In his oral submissions, Mr Greenwood said that the information was provided to the PET in the knowledge that some of it would subsequently be published in the register of ministerial interests. In those circumstances, he said it was hard to see how this could create an obligation of confidence. In any event, he said that the harm which arose to people affected by the actions of Mr Pincher was such that there was a clear public interest in disclosure and that this would be sufficient to defeat a breach of confidence claim. He considered it very important to shed light on how government works in relation to the PET.
The CO argued that the withheld material was created in circumstances of utmost confidentiality and there is no countervailing public interest capable of overriding the duty of confidence in this case.

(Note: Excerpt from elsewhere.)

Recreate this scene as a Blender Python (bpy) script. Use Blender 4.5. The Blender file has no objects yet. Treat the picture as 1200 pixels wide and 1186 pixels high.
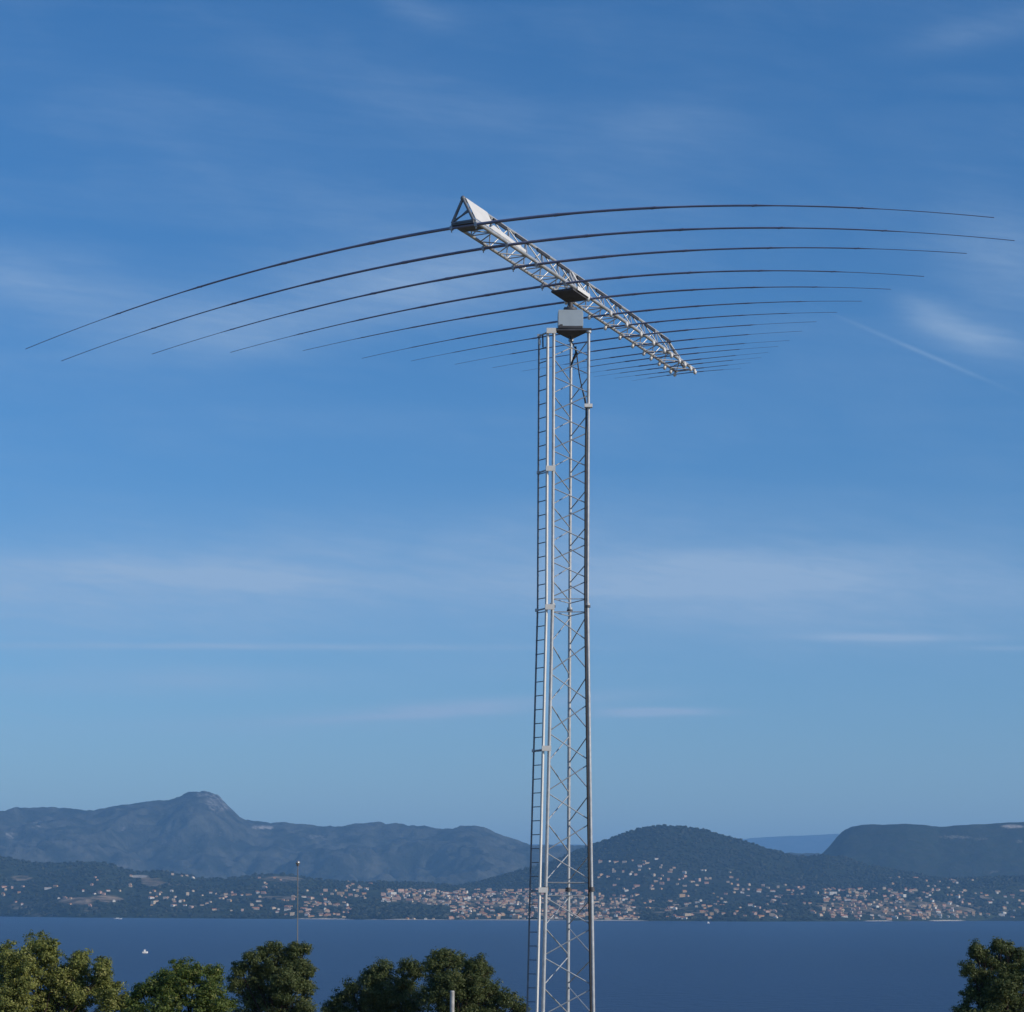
import bpy, math, random
import numpy as np
from mathutils import Vector

random.seed(7)
RNG = np.random.default_rng(11)
R = math.radians

# ------------------------------------------------------------------ camera
F = 2437.0            # focal length, in pixels of the 1200 px wide photograph
HZ = 1065.0           # horizon row
ROLL = 0.0047
H0 = 32.0             # eye height above the sea
scene = bpy.context.scene
col = scene.collection
cam = bpy.data.cameras.new("camera")
cam.sensor_fit = 'HORIZONTAL'
cam.sensor_width = 36.0
cam.lens = F / 1200.0 * 36.0
cam.shift_y = (HZ - 593.0) / 1200.0
cam.clip_start = 0.5
cam.clip_end = 90000.0
cam_o = bpy.data.objects.new("camera", cam)
col.objects.link(cam_o)
cam_o.location = (0, 0, H0)
cam_o.rotation_euler = (R(90), -ROLL, 0)
scene.camera = cam_o

# ------------------------------------------------------------------ exposure
scene.view_settings.view_transform = 'Standard'
scene.view_settings.look = 'None'
scene.view_settings.gamma = 1.0
scene.view_settings.use_curve_mapping = False
scene.view_settings.exposure = 0.0
scene.render.engine = 'CYCLES'
scene.cycles.use_denoising = True
scene.cycles.max_bounces = 8
scene.cycles.volume_bounces = 1
scene.cycles.transparent_max_bounces = 8

# ------------------------------------------------------------------ sun
SUN_AZ, SUN_EL = 116.0, 26.0
sun = bpy.data.lights.new("sun", 'SUN')
sun.energy = 3.6
sun.angle = R(0.5)
sun.color = (1.0, 0.90, 0.76)
sun_o = bpy.data.objects.new("sun", sun)
col.objects.link(sun_o)
sd = Vector((math.sin(R(SUN_AZ)) * math.cos(R(SUN_EL)), math.cos(R(SUN_AZ)) * math.cos(R(SUN_EL)), math.sin(R(SUN_EL))))
sun_o.rotation_euler = sd.to_track_quat('Z', 'Y').to_euler()
sun_o.location = (60, -30, 90)

# ------------------------------------------------------------------ sky with cirrus
world = bpy.data.worlds.new("World")
scene.world = world
world.use_nodes = True
NT = world.node_tree
NT.nodes.clear()
L = NT.links


def N(t, **k):
    n = NT.nodes.new(t)
    for a, b in k.items():
        setattr(n, a, b)
    return n


def mth(op, a, b=None, c=None):
    n = N('ShaderNodeMath', operation=op)
    for i, v in enumerate((a, b, c)):
        if v is None:
            continue
        if isinstance(v, (int, float)):
            n.inputs[i].default_value = v
        else:
            L.new(v, n.inputs[i])
    return n.outputs[0]


sky = N('ShaderNodeTexSky', sky_type='NISHITA', sun_disc=False)
sky.sun_elevation = R(SUN_EL)
sky.sun_rotation = R(SUN_AZ)
sky.air_density = 1.0
sky.dust_density = 0.6
sky.ozone_density = 5.0
sky.altitude = 50.0
tc = N('ShaderNodeTexCoord')
sp = N('ShaderNodeSeparateXYZ')
L.new(tc.outputs['Generated'], sp.inputs[0])
ay = mth('MAXIMUM', mth('ABSOLUTE', sp.outputs[1]), 0.12)
U = mth('MULTIPLY', mth('DIVIDE', sp.outputs[0], ay), F)     # bearing, as a tangent
V = mth('MULTIPLY', mth('DIVIDE', sp.outputs[2], ay), F)     # elevation, as a tangent


def uvnoise(su, sv, rot, detail=5.0, rough=0.6, dist=0.0, off=0.0):
    c, s = math.cos(rot), math.sin(rot)
    a = mth('ADD', mth('MULTIPLY', U, c), mth('MULTIPLY', V, s))
    b = mth('SUBTRACT', mth('MULTIPLY', V, c), mth('MULTIPLY', U, s))
    cb = N('ShaderNodeCombineXYZ')
    L.new(mth('DIVIDE', a, su), cb.inputs[0])
    L.new(mth('DIVIDE', b, sv), cb.inputs[1])
    cb.inputs[2].default_value = off
    n = N('ShaderNodeTexNoise')
    n.inputs['Scale'].default_value = 1.0
    n.inputs['Detail'].default_value = detail
    n.inputs['Roughness'].default_value = rough
    n.inputs['Distortion'].default_value = dist
    L.new(cb.outputs[0], n.inputs['Vector'])
    return n.outputs['Fac']


def blob(px, py, su, sv, rot, amp):
    """an elongated wisp, its centre given by its bearing and elevation"""
    u0, v0 = px - 600.0, HZ - py
    c, s = math.cos(rot), math.sin(rot)
    du, dv = mth('SUBTRACT', U, u0), mth('SUBTRACT', V, v0)
    a = mth('DIVIDE', mth('ADD', mth('MULTIPLY', du, c), mth('MULTIPLY', dv, s)), su)
    b = mth('DIVIDE', mth('SUBTRACT', mth('MULTIPLY', dv, c), mth('MULTIPLY', du, s)), sv)
    q = mth('ADD', mth('MULTIPLY', a, a), mth('MULTIPLY', b, b))
    return mth('MULTIPLY', mth('POWER', 2.718, mth('MULTIPLY', q, -1.0)), amp)


BLOBS = [
    (1085, 365, 38, 15, -0.35, 0.46), (1135, 388, 62, 20, -0.3, 0.36), (1180, 300, 90, 60, -0.4, 0.36), (770, 833, 66, 4.5, 0.0, 1.3), (720, 838, 60, 3, 0.02, 0.4),
    (300, 759, 330, 4, 0.0, 0.52), (560, 828, 170, 9, 0.07, 0.75), (470, 840, 120, 4, 0.05, 0.5), (230, 675, 260, 18, -0.06, 0.30), (170, 690, 460, 60, 0.0, 0.34), (640, 700, 900, 75, 0.0, 0.26),
    (900, 665, 260, 26, 0.06, 0.32), (1040, 690, 330, 50, 0.0, 0.28), (1050, 745, 105, 4.5, 0.0, 0.60), (1180, 757, 40, 3, 0.0, 0.4), (260, 678, 130, 7, -0.05, 0.3), (800, 690, 130, 5, 0.03, 0.3), (760, 690, 200, 60, 0.0, 0.16),
    (80, 345, 170, 38, -0.2, 0.38), (330, 375, 200, 40, 0.15, 0.34), (520, 310, 200, 50, 0.1, 0.30), (150, 800, 300, 16, 0.02, 0.30), (330, 850, 400, 14, 0.02, 0.16),
    (760, 170, 90, 70, 0.5, 0.10), (480, 12, 50, 14, -0.4, 0.14), (1140, 35, 90, 18, 0.2, 0.20), (300, 200, 340, 70, -0.35, 0.08),
    (520, 130, 300, 60, -0.35, 0.07), (620, 620, 500, 40, 0.0, 0.10), (950, 440, 260, 50, 0.1, 0.05), (240, 500, 300, 30, 0.0, 0.05),
    (-250, 420, 220, 60, 0.1, 0.2), (1500, 420, 260, 70, -0.2, 0.2), (1450, 720, 300, 30, 0.0, 0.2), (-300, 700, 300, 40, 0.0, 0.2),
]
acc = None
for b in BLOBS:
    o = blob(*b)
    acc = o if acc is None else mth('ADD', acc, o)
n1 = uvnoise(460, 60, -0.06, detail=6, rough=0.52, dist=0.5)
n2 = uvnoise(210, 90, -0.30, detail=6, rough=0.52, dist=0.7, off=3.3)
n3 = uvnoise(70, 11, -0.12, detail=8, rough=0.66, dist=0.4, off=7.7)
tex = mth('ADD', mth('MULTIPLY', n1, 1.5), mth('SUBTRACT', n2, 0.72))
tex = mth('MAXIMUM', tex, 0.06)
general = mth('MULTIPLY', mth('MAXIMUM', mth('SUBTRACT', mth('ADD', n1, mth('MULTIPLY', n2, 0.6)), 0.72), 0.0), 0.20)
mask = mth('ADD', mth('MULTIPLY', acc, mth('ADD', mth('MULTIPLY', tex, 0.6), 0.5)), general)
# a contrail that fades at both ends, and a faint second one low on the left
trail = mth('MULTIPLY', blob(1078, 411, 82, 2.4, -0.40, 0.24), mth('ADD', mth('MULTIPLY', n3, 1.2), 0.3))
trail2 = blob(38, 842, 50, 2.2, -0.26, 0.12)
mask = mth('ADD', mth('ADD', mask, 0.03), mth('ADD', trail, trail2))
mask = mth('MULTIPLY', mask, mth('ADD', mth('MULTIPLY', n3, 1.1), 0.45))
mask = mth('MINIMUM', mth('MAXIMUM', mask, 0.0), 0.8)
hs = N('ShaderNodeHueSaturation')
hs.inputs['Saturation'].default_value = 1.25
hs.inputs['Hue'].default_value = 0.503
L.new(sky.outputs[0], hs.inputs['Color'])
bg1 = N('ShaderNodeBackground')
bg1.inputs[1].default_value = 0.120
L.new(hs.outputs[0], bg1.inputs[0])
bg2 = N('ShaderNodeBackground')
bg2.inputs[0].default_value = (0.38, 0.52, 0.71, 1)
bg2.inputs[1].default_value = 1.0
mx = N('ShaderNodeMixShader')
L.new(mask, mx.inputs[0])
L.new(bg1.outputs[0], mx.inputs[1])
L.new(bg2.outputs[0], mx.inputs[2])
wo = N('ShaderNodeOutputWorld')
L.new(mx.outputs[0], wo.inputs[0])

# ------------------------------------------------------------------ helpers
CA, SA = math.cos(ROLL), math.sin(ROLL)


def unroll(x, y):
    dx, dy = np.asarray(x, float) - 600.0, HZ - np.asarray(y, float)
    return dx * CA - dy * SA, dx * SA + dy * CA


def P(x, y, Y):
    """the world point seen at photograph pixel (x, y), at distance Y"""
    u, v = unroll(x, y)
    return Vector((float(u) * Y / F, Y, H0 + float(v) * Y / F))


def tag(o, label=None, cat=None, group=None, kind=None):
    if label:
        o['label'] = label
    if cat:
        o['category'] = cat
    if group:
        o['group'] = group
    if kind:
        o['kind'] = kind
    return o


def empty(name, loc, parent=None):
    o = bpy.data.objects.new(name, None)
    o.empty_display_size = 0.3
    col.objects.link(o)
    if parent is not None:
        o.parent = parent
        o.location = Vector(loc) - world_loc(parent)
    else:
        o.location = loc
    return o


def world_loc(o):
    v = Vector((0, 0, 0))
    while o is not None:
        v += o.location
        o = o.parent
    return v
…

In making submissions on behalf of the CO, Mr Pitt-Payne argued that there were clear expectations of confidentiality in respect of personal information provided by potential ministerial appointees. Addressing the argument Mr Greenwood had made about the overlap between the ministerial interests declaration process and the ministerial appointments process, he said that some information about ministerial interests may be made public under specific provisions applicable to such interests and it was true that ministers understood this. However, the appointments process is separate and in general terms there is an expectation that information in relation to pre-appointment conversations will be treated in confidence. The fact that there is a specific route for the publication of ministers’ interests does not displace the expectation of confidentiality in the appointments process.
Discussion and conclusions
We are satisfied that there was an expectation of confidentiality for those engaged in the ministerial appointment process which is separate from the process for declaring ministerial interests. Accordingly, we conclude that section 41 was engaged, and the CO was entitled to rely on it to refuse disclosure of the withheld material.
Having been satisfied that sections 40(2), 36(2)(b) and (c) and 41 are engaged in relation to the entirety of the withheld information, we therefore dismiss the appeal.